Nordic Research

Professor Göran Sonesson: In the looking-glass, somewhat darkly

Details of Professor Göran Sonesson's Northern Scholars lecture.

Event details

Lecture title: "In the looking-glass, somewhat darkly. On mirrors, photographs, television, and other signs."

Date: 26 April 2007, 5.15pm

Venue: Lecture Theatre, Robson Building, George Square, Edinburgh

Lecture abstract

The mirror as the primordial picture sign is the stuff of legend. There is therefore no small irony to the fact that Umberto Eco, famous for his earlier conventionalist theory of the picture, in his recent book 'Kant and the Platypus' claims that the mirror is no sign, but practically identical to reality.

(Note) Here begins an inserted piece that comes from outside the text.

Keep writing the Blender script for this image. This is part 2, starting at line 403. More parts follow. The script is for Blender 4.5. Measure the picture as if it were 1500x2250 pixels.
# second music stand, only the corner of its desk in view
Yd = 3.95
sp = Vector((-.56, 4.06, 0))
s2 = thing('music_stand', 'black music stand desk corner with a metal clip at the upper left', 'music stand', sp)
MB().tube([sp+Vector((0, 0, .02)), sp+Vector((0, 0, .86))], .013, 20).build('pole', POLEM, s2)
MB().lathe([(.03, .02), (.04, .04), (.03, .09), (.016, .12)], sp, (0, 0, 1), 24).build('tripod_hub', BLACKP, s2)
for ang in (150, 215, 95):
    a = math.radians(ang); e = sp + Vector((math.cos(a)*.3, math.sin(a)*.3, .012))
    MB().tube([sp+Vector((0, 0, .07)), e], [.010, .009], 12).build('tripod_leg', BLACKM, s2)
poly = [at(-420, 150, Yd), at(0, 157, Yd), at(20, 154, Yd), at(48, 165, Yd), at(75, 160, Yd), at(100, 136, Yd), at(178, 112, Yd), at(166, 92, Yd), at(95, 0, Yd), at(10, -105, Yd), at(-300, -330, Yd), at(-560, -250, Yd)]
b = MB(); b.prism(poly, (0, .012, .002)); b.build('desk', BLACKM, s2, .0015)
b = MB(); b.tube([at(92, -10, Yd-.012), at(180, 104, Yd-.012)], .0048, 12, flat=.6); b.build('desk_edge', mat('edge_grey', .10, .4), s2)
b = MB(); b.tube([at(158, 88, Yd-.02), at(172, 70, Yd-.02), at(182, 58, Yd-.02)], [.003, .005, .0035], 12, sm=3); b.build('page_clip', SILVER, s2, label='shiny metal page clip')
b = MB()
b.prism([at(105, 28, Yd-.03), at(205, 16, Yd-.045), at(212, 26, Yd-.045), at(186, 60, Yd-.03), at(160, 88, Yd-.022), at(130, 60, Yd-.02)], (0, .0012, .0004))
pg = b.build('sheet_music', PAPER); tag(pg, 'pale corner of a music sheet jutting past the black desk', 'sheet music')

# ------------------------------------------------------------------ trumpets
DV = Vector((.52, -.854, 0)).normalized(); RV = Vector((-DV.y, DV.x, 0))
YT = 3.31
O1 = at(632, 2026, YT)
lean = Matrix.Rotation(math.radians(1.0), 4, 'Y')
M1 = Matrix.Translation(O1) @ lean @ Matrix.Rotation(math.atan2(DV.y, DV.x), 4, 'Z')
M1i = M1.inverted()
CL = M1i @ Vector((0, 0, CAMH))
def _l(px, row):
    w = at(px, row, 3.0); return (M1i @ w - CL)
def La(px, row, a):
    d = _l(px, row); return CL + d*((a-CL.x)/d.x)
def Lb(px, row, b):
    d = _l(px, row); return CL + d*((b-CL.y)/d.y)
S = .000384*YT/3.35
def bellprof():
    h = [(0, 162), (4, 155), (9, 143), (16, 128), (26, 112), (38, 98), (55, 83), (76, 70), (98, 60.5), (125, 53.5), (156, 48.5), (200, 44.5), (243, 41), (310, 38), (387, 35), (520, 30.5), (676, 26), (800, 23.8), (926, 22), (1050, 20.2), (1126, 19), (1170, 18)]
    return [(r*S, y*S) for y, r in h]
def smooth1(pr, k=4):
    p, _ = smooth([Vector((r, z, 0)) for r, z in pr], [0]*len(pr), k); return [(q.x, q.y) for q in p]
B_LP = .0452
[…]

More importantly, no doubt, in our world, in which mirrors play less of a role than television, Eco goes on to say that the latter must be understood as a chain of mirrors each reflecting the other.

Even to start discussing this question, we need a much more specific notion of sign than is commonly given in semiotics. Prof Sonesson will suggest that Piaget and Husserl have offered some criteria that may be adapted to our purpose.

Taking into account some recent theories of photography, he will show that even icons, being signs, must suppose some sundry variety of rules of transformation. In our world of pseudo-photographs and virtual reality, it is important to understand that not even the mirror (and certainly not television) can function without interpretation.